§ What this task involves
Leave out the pictures and return every entry exactly as it appears.

— Start of Record set —

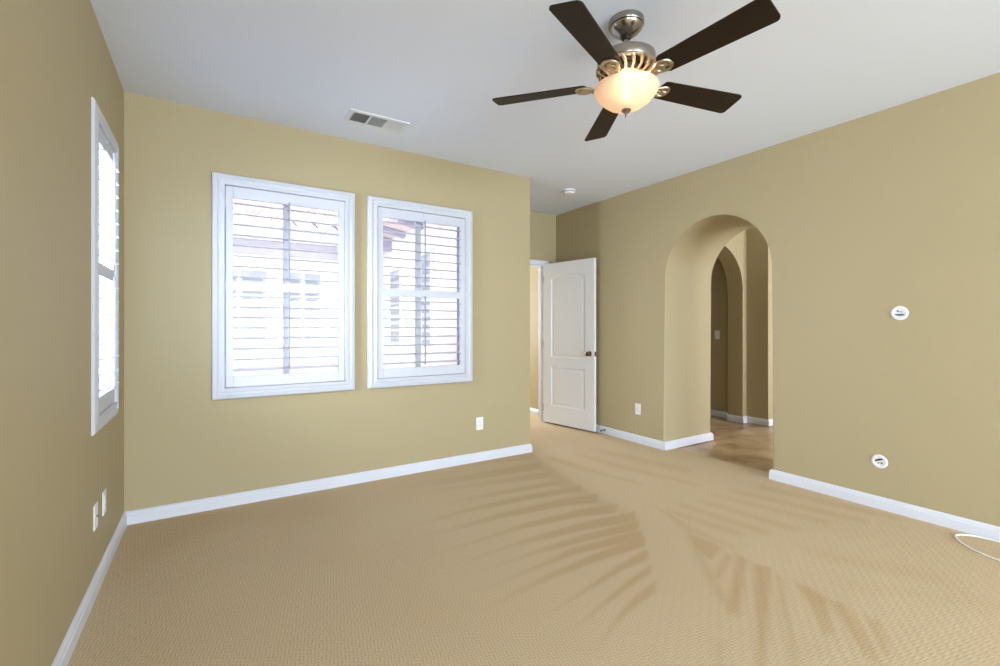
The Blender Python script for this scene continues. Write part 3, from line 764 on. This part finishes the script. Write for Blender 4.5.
def blade_bm():
    bm = bmesh.new(); r0, r1 = .185, .662; w0, w1 = .056, .070; rc = .022
    P = [(r0+.02, -w0), (r1-rc, -w1)]
    for k in range(1, 7): a = -PI/2+PI/2*k/6; P.append((r1-rc+rc*math.cos(a), -w1+rc+rc*math.sin(a)))
    for k in range(0, 7): a = PI/2*k/6; P.append((r1-rc+rc*math.cos(a), w1-rc+rc*math.sin(a)))
    P.append((r0+.02, w0))
    for k in range(1, 6): a = PI/2+PI*k/6; P.append((r0+.02+.02*math.cos(a), w0*math.sin(a)))
    prism(bm, P, 'z', -.003, .003)
    return bm
def iron_bm():
    bm = bmesh.new()
    # arm rises from the hub, sweeps out, splits into an oval loop under the blade
    tube(bm, [(.060, 0, -.004), (.085, 0, -.018), (.115, 0, -.026), (.145, 0, -.021), (.168, 0, -.013)], [.011, .011, .010, .0095, .009], 10, flat=.6)
    loop = [(.200+.036*math.cos(a), .034*math.sin(a)*(1+.15*math.cos(a)), -.010+.003*math.cos(a)) for a in [2*PI*k/32 for k in range(32)]]
    tube(bm, loop, .0085, 8, closed=True, flat=.8)
    tube(bm, [(.165, 0, -.012), (.19, 0, -.012), (.225, 0, -.010)], [.008, .008, .012], 8, flat=.6)
    for s in (-1, 1): tube(bm, [(.12, s*.004, -.024), (.145, s*.016, -.02), (.172, s*.022, -.012), (.195, s*.018, -.012), (.205, s*.006, -.013)], [.005, .007, .007, .006, .005], 8, flat=.8)
    box(bm, .168, .242, -.020, .020, -.008, -.003, .002)
    return bm
blade_me = iron_me = screw_me = None
for k in range(5):
    a = math.radians(131-72*k)
    if k == 0:
        b_ = obj('blade', blade_bm(), M['wood'], fan); i_ = obj('blade_bracket', iron_bm(), M['satin'], fan, 40)
        ws = [b_, i_]
        for x, y in ((.19, -.013), (.19, .013), (.222, 0)):
            sb = bmesh.new(); lathe(sb, [(0, -.012), (.004, -.011), (.005, -.008), (.005, -.006)], (x, y, 0), 10)
            ws.append(obj('screw', sb, M['bronze'], i_, 40))
    else:
        cs = [x.copy() for x in ws]; b_, i_ = cs[:2]
        for x in cs: C.objects.link(x)
        b_.parent = fan; i_.parent = fan
        for x in cs[2:]: x.parent = i_
    b_.location = (0, 0, BZ); i_.location = (0, 0, BZ)
    b_.rotation_euler = (math.radians(-13), 0, a); i_.rotation_euler = (math.radians(-6), 0, a)
rim = zz(2.398)
bm = bmesh.new()
pr = [(.146, rim), (.151, rim-.002), (.1525, rim-.010), (.149, rim-.022), (.138, rim-.040), (.118, rim-.062), (.090, rim-.084), (.058, rim-.100), (.025, rim-.108), (.012, rim-.109)]
pin = [(r-.003, z+.003) for r, z in pr[::-1]]
lathe(bm, pr+pin[:-1]+[(.146, rim)], n=64); obj('lamp_shade', bm, M['bowl'], fan, 60)['label'] = 'frosted amber glass bowl, lit'
bm = bmesh.new(); tube(bm, [(0, 0, -.326), (0, 0, rim-.106)], .004, 8); obj('centre_rod', bm, M['nickel'], fan, 60)
bm = bmesh.new(); lathe(bm, [(0, rim-.106), (.022, rim-.108), (.023, rim-.112), (.016, rim-.120), (.010, rim-.126), (.006, rim-.130), (.0045, rim-.136), (.0065, rim-.141), (.004, rim-.147), (0, rim-.149)], n=28); obj('finial', bm, M['nickel'], fan, 40)
for a in (math.radians(42), math.radians(-138)):
    c_ = (.036*math.cos(a), .036*math.sin(a))
    bm = bmesh.new(); lathe(bm, [(0, .028), (.008, .026), (.012, .018), (.017, .004), (.019, -.008), (.016, -.018), (.009, -.024), (0, -.026)], n=20, c=(c_[0], c_[1], rim-.03)); obj('light_bulb', bm, M['bulb'], fan, 60)
    bm = bmesh.new(); tube(bm, [(c_[0], c_[1], rim), (c_[0]*.9, c_[1]*.9, -.322)], .012, 12); obj('socket', bm, M['nickel'], fan, 60)
    light('bulb_light', 'POINT', (FX+c_[0]*2, FY+c_[1]*2, H+rim+.008), (0, 0, 0), 1.7, (1, .74, .50), shadow_soft_size=.02)
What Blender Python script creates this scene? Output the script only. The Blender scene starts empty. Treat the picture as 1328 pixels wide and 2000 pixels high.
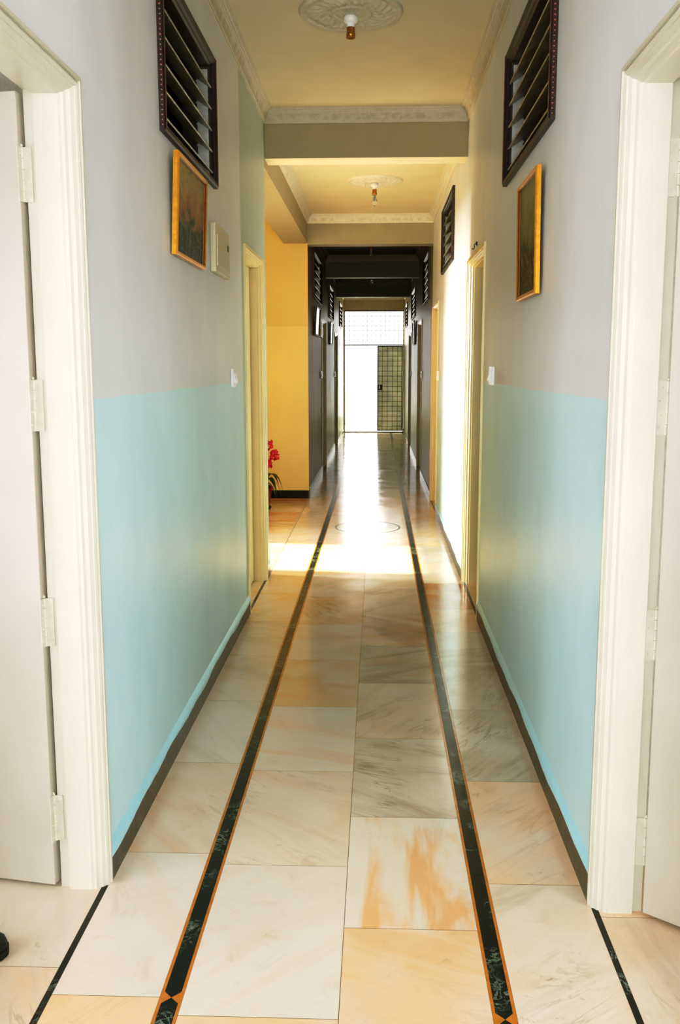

— End of Record set —

§ Problem solution
The Blender Python script for this scene continues. Write part 3, from line 764 on. This part finishes the script. Write for Blender 4.5.
def blade_bm():
    bm = bmesh.new(); r0, r1 = .185, .662; w0, w1 = .056, .070; rc = .022
    P = [(r0+.02, -w0), (r1-rc, -w1)]
    for k in range(1, 7): a = -PI/2+PI/2*k/6; P.append((r1-rc+rc*math.cos(a), -w1+rc+rc*math.sin(a)))
    for k in range(0, 7): a = PI/2*k/6; P.append((r1-rc+rc*math.cos(a), w1-rc+rc*math.sin(a)))
    P.append((r0+.02, w0))
    for k in range(1, 6): a = PI/2+PI*k/6; P.append((r0+.02+.02*math.cos(a), w0*math.sin(a)))
    prism(bm, P, 'z', -.003, .003)
    return bm
def iron_bm():
    bm = bmesh.new()
    # arm rises from the hub, sweeps out, splits into an oval loop under the blade
    tube(bm, [(.060, 0, -.004), (.085, 0, -.018), (.115, 0, -.026), (.145, 0, -.021), (.168, 0, -.013)], [.011, .011, .010, .0095, .009], 10, flat=.6)
    loop = [(.200+.036*math.cos(a), .034*math.sin(a)*(1+.15*math.cos(a)), -.010+.003*math.cos(a)) for a in [2*PI*k/32 for k in range(32)]]
    tube(bm, loop, .0085, 8, closed=True, flat=.8)
    tube(bm, [(.165, 0, -.012), (.19, 0, -.012), (.225, 0, -.010)], [.008, .008, .012], 8, flat=.6)
    for s in (-1, 1): tube(bm, [(.12, s*.004, -.024), (.145, s*.016, -.02), (.172, s*.022, -.012), (.195, s*.018, -.012), (.205, s*.006, -.013)], [.005, .007, .007, .006, .005], 8, flat=.8)
    box(bm, .168, .242, -.020, .020, -.008, -.003, .002)
    return bm
blade_me = iron_me = screw_me = None
for k in range(5):
    a = math.radians(131-72*k)
    if k == 0:
        b_ = obj('blade', blade_bm(), M['wood'], fan); i_ = obj('blade_bracket', iron_bm(), M['satin'], fan, 40)
        ws = [b_, i_]
        for x, y in ((.19, -.013), (.19, .013), (.222, 0)):
            sb = bmesh.new(); lathe(sb, [(0, -.012), (.004, -.011), (.005, -.008), (.005, -.006)], (x, y, 0), 10)
            ws.append(obj('screw', sb, M['bronze'], i_, 40))
    else:
        cs = [x.copy() for x in ws]; b_, i_ = cs[:2]
        for x in cs: C.objects.link(x)
        b_.parent = fan; i_.parent = fan
        for x in cs[2:]: x.parent = i_
    b_.location = (0, 0, BZ); i_.location = (0, 0, BZ)
    b_.rotation_euler = (math.radians(-13), 0, a); i_.rotation_euler = (math.radians(-6), 0, a)
rim = zz(2.398)
bm = bmesh.new()
pr = [(.146, rim), (.151, rim-.002), (.1525, rim-.010), (.149, rim-.022), (.138, rim-.040), (.118, rim-.062), (.090, rim-.084), (.058, rim-.100), (.025, rim-.108), (.012, rim-.109)]
pin = [(r-.003, z+.003) for r, z in pr[::-1]]
lathe(bm, pr+pin[:-1]+[(.146, rim)], n=64); obj('lamp_shade', bm, M['bowl'], fan, 60)['label'] = 'frosted amber glass bowl, lit'
bm = bmesh.new(); tube(bm, [(0, 0, -.326), (0, 0, rim-.106)], .004, 8); obj('centre_rod', bm, M['nickel'], fan, 60)
bm = bmesh.new(); lathe(bm, [(0, rim-.106), (.022, rim-.108), (.023, rim-.112), (.016, rim-.120), (.010, rim-.126), (.006, rim-.130), (.0045, rim-.136), (.0065, rim-.141), (.004, rim-.147), (0, rim-.149)], n=28); obj('finial', bm, M['nickel'], fan, 40)
for a in (math.radians(42), math.radians(-138)):
    c_ = (.036*math.cos(a), .036*math.sin(a))
    bm = bmesh.new(); lathe(bm, [(0, .028), (.008, .026), (.012, .018), (.017, .004), (.019, -.008), (.016, -.018), (.009, -.024), (0, -.026)], n=20, c=(c_[0], c_[1], rim-.03)); obj('light_bulb', bm, M['bulb'], fan, 60)
    bm = bmesh.new(); tube(bm, [(c_[0], c_[1], rim), (c_[0]*.9, c_[1]*.9, -.322)], .012, 12); obj('socket', bm, M['nickel'], fan, 60)
    light('bulb_light', 'POINT', (FX+c_[0]*2, FY+c_[1]*2, H+rim+.008), (0, 0, 0), 1.7, (1, .74, .50), shadow_soft_size=.02)
What Blender Python script creates this scene? Output the script only. The Blender scene starts empty. Treat the picture as 1328 pixels wide and 2000 pixels high.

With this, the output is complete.